The Causal Chambers: Real Physical Systems as a Testbed for AI Methodology
Juan L. Gamella, Jonas Peters, Peter Bühlmann
TL;DR
The paper addresses the scarcity of real-ground-truth data for validating AI methods by introducing two automated physical testbeds, the Wind Tunnel and Light Tunnel, termed Causal Chambers. These devices embody well-understood physics and allow controlled interventions to generate large, multi-modal datasets with causal ground-truth graphs that serve as rigorous benchmarks. The authors provide ground-truth causal graphs, diverse data modalities, and open-source hardware/software plus downloadable datasets to support tasks across causal discovery, out-of-distribution generalization, change-point detection, ICA, symbolic regression, and physics-informed ML. Case studies reveal strengths and failure modes of leading algorithms on real-world-like data, highlighting validation utility and open science.
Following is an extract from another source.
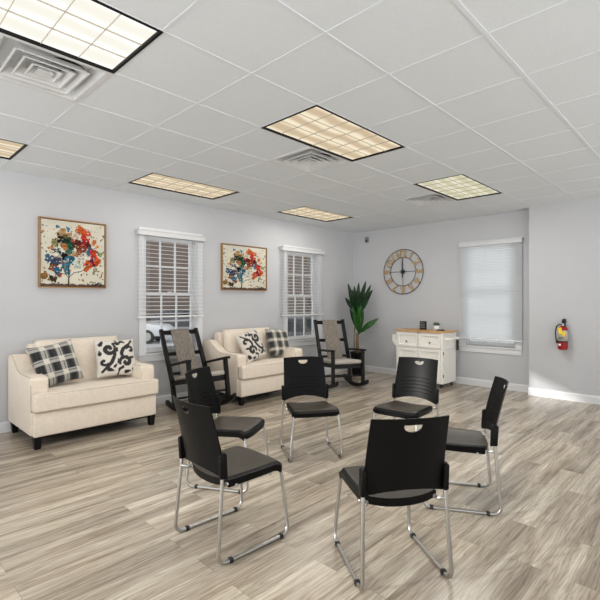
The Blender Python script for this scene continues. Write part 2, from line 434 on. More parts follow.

By offering an accessible, open platform for validation, the work aims to accelerate robust methodological development and reproducibility in AI.
Abstract
In some fields of AI, machine learning and statistics, the validation of new methods and algorithms is often hindered by the scarcity of suitable real-world datasets. Researchers must often turn to simulated data, which yields limited information about the applicability of the proposed methods to real problems. As a step forward, we have constructed two devices that allow us to quickly and inexpensively produce large datasets from non-trivial but well-understood physical systems. The devices, which we call causal chambers, are computer-controlled laboratories that allow us to manipulate and measure an array of variables from these physical systems, providing a rich testbed for algorithms from a variety of fields. We illustrate potential applications through a series of case studies in fields such as causal discovery, out-of-distribution generalization, change point detection, independent component analysis, and symbolic regression. For applications to causal inference, the chambers allow us to carefully perform interventions. We also provide and empirically validate a causal model of each chamber, which can be used as ground truth for different tasks. All hardware and software is made open source, and the datasets are publicly available at causalchamber.org or through the Python package causalchamber.